Adv. Geosci., 39, 15-19, 2014
https://doi.org/10.5194/adgeo-39-15-2014
© Author(s) 2014. This work is distributed under
the Creative Commons Attribution 3.0 License.

  01 Apr 2014

01 Apr 2014

Relative role of bed roughness change and bed erosion on peak discharge increase in hyperconcentrated floods

W. Li1, Z. B. Wang1, D. S. van Maren1, H. J. de Vriend1, and B. S. Wu2 W. Li et al.
  • 1Faculty of Civil Engineering and Geosciences, Delft University of Technology, Delft, the Netherlands
  • 2State Key Laboratory of Hydroscience and Engineering, Tsinghua University, Beijing, China

Abstract. River floods are usually featured by a downstream flattening discharge peak whereas a downstream increasing discharge peak is observed at a rate exceeding the tributary discharge during highly silt-laden floods (hyperconcentrated floods) in China's Yellow River. It entails a great challenge in the downstream flood defence and the underlying mechanisms need to be unravelled. Previous study on this issue only focuses on one possible mechanism, while the present work aims to reveal the relative importance of bed roughness change and bed erosion in the hyperconcentrated flood. Using a newly developed fully coupled morphodynamic model, we have conducted a numerical study for the 2004 hyperconcentrated flood in the Xiaolangdi-Jiahetan reach of the Lower Yellow River. In order to focus on the physical mechanism and to reduce uncertainty from low-resolution topography data, the numerical modeling was carried out in a schematized 1-D channel of constant width. The basic understanding that bed roughness decreases with concentration at moderate concentrations (e.g. several 10 s to 100 s g L−1) was incorporated by a simple power-law relation between Manning roughness coefficient and sediment concentration.
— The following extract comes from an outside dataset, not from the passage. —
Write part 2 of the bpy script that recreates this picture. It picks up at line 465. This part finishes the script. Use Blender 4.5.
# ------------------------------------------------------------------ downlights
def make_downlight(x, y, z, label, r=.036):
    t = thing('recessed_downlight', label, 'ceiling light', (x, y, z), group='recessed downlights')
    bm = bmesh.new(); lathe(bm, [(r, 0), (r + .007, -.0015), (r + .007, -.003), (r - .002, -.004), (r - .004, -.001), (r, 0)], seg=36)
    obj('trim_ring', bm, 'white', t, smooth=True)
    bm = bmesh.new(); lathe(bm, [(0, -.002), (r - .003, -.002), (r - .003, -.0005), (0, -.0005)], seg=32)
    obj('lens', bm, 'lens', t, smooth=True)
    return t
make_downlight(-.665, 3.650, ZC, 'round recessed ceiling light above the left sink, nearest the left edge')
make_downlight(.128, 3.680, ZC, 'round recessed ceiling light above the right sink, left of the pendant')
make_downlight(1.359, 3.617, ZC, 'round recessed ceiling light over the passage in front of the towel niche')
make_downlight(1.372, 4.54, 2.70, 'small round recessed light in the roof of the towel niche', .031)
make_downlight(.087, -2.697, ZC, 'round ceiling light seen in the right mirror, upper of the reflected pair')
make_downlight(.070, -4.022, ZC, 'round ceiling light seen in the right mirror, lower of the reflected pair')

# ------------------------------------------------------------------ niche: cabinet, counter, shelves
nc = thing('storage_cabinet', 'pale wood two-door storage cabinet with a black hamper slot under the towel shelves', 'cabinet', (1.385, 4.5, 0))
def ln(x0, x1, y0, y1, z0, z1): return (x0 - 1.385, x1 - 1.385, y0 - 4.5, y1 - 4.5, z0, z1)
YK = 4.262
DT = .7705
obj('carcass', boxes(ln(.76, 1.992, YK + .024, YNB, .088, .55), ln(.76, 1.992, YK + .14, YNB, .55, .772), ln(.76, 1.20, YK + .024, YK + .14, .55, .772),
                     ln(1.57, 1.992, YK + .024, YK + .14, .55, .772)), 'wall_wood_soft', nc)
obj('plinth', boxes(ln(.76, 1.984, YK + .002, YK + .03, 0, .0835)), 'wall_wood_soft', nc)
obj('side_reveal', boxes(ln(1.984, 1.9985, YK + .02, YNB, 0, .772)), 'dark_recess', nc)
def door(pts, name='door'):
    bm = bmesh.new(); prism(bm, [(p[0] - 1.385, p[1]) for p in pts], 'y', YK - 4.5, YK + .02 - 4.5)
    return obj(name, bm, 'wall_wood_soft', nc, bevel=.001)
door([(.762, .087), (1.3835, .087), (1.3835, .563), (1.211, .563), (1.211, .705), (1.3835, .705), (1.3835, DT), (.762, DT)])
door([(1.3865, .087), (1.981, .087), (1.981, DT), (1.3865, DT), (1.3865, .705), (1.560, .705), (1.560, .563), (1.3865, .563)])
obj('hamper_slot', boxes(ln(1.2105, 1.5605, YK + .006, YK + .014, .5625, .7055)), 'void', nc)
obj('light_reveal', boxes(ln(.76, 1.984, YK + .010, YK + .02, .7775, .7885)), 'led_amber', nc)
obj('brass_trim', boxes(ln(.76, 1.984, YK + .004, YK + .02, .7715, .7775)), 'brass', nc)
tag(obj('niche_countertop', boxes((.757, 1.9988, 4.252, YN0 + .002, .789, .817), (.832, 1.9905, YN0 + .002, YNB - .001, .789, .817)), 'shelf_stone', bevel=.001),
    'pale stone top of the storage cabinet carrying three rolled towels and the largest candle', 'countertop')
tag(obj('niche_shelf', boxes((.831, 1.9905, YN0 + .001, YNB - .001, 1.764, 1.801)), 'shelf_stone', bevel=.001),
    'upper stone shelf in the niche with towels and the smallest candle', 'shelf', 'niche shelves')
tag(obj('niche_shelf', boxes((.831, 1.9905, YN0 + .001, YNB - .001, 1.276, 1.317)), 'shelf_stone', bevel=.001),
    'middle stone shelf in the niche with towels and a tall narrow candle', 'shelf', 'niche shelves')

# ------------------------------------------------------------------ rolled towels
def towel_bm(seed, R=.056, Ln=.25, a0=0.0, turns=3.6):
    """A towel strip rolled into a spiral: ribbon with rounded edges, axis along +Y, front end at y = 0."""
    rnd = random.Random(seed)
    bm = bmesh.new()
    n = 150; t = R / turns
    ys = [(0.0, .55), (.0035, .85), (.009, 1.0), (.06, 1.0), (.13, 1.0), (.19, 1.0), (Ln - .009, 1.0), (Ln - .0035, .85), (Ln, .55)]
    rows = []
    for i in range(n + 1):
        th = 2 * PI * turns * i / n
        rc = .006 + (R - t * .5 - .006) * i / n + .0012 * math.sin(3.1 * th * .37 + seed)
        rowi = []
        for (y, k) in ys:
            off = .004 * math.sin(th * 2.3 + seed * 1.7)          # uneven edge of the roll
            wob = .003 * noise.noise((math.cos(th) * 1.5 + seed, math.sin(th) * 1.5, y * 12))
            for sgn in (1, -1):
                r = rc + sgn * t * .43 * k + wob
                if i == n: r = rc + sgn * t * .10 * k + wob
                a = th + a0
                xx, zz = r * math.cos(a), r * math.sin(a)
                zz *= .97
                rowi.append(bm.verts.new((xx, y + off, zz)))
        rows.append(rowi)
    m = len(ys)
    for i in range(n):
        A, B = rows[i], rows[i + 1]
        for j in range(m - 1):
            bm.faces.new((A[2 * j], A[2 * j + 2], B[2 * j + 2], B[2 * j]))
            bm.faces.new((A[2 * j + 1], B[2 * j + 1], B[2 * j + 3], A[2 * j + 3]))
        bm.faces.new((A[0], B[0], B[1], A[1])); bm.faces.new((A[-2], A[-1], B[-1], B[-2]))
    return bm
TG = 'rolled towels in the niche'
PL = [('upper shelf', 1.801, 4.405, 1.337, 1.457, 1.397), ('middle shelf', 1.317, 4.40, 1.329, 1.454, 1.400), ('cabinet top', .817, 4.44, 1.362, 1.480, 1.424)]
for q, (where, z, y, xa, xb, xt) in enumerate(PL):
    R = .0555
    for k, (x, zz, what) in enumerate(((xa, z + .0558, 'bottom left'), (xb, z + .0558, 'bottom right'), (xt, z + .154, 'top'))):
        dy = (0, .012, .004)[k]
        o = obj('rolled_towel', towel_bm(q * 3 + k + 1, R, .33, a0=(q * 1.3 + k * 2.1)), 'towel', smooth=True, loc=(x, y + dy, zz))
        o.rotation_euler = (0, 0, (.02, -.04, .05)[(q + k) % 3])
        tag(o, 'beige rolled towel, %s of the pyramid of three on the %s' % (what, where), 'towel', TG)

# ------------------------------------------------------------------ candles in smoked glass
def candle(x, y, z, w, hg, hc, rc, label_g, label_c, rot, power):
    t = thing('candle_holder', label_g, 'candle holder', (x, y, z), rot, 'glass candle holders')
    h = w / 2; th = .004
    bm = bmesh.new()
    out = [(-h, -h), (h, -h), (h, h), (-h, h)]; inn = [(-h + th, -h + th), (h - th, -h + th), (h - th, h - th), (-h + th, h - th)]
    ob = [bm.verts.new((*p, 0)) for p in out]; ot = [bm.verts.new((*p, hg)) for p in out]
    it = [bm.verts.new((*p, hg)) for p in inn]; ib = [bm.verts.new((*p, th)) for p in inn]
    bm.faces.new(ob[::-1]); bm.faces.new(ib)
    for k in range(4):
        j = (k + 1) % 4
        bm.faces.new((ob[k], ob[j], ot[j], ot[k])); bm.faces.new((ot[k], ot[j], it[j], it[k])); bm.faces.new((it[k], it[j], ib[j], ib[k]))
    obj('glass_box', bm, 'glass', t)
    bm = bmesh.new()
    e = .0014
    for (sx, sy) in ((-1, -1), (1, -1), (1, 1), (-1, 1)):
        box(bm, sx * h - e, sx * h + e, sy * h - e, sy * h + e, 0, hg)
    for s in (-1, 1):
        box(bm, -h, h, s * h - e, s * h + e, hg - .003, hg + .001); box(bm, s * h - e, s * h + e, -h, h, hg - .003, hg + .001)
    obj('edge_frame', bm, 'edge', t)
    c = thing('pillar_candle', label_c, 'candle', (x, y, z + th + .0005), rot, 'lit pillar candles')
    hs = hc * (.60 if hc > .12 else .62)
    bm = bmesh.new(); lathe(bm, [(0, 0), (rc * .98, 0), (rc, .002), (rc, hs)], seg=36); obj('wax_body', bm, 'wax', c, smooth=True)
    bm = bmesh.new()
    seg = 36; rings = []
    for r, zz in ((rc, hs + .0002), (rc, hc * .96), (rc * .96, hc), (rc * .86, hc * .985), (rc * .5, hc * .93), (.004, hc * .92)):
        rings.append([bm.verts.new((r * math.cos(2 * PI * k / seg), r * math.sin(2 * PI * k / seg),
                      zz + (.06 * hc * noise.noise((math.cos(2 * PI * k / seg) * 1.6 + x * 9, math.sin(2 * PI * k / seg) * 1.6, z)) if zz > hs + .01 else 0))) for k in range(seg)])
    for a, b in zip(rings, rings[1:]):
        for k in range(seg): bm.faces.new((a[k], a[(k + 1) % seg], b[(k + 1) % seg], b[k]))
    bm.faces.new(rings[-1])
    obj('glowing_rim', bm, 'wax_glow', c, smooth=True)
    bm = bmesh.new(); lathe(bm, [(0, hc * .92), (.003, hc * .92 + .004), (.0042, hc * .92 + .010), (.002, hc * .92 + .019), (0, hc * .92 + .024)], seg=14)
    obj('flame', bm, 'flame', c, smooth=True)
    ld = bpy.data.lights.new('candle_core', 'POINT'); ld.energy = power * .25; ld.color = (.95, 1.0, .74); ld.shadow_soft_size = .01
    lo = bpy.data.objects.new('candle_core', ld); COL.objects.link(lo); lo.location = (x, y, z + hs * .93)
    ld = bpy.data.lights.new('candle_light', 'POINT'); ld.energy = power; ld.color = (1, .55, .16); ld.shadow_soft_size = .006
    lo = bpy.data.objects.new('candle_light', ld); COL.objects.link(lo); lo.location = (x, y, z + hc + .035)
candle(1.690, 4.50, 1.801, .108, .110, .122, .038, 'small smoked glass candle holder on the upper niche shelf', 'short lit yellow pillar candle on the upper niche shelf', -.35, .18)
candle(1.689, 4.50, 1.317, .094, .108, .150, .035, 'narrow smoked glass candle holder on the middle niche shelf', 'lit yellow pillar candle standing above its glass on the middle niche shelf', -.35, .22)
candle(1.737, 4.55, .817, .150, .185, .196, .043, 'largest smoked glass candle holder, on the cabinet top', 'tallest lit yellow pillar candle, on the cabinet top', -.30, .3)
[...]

The feedback between the bed deformation and the turbid flow, however, was fully accounted for, in the constituting equations as well as in the numerical solutions. The model successfully reproduced the downstream flood peak increase for the 2004 flood when considering the hyperconcentration-induced bed roughness reduction. As the hyperconcentration lags shortly behind the flood peak, later parts of the flood wave may experience less friction and overtake the wave front, leading to the discharge increase. In comparison, bed erosion is much less important to the discharge increase, at least for hyperconcentrated flood of moderate sediment concentration.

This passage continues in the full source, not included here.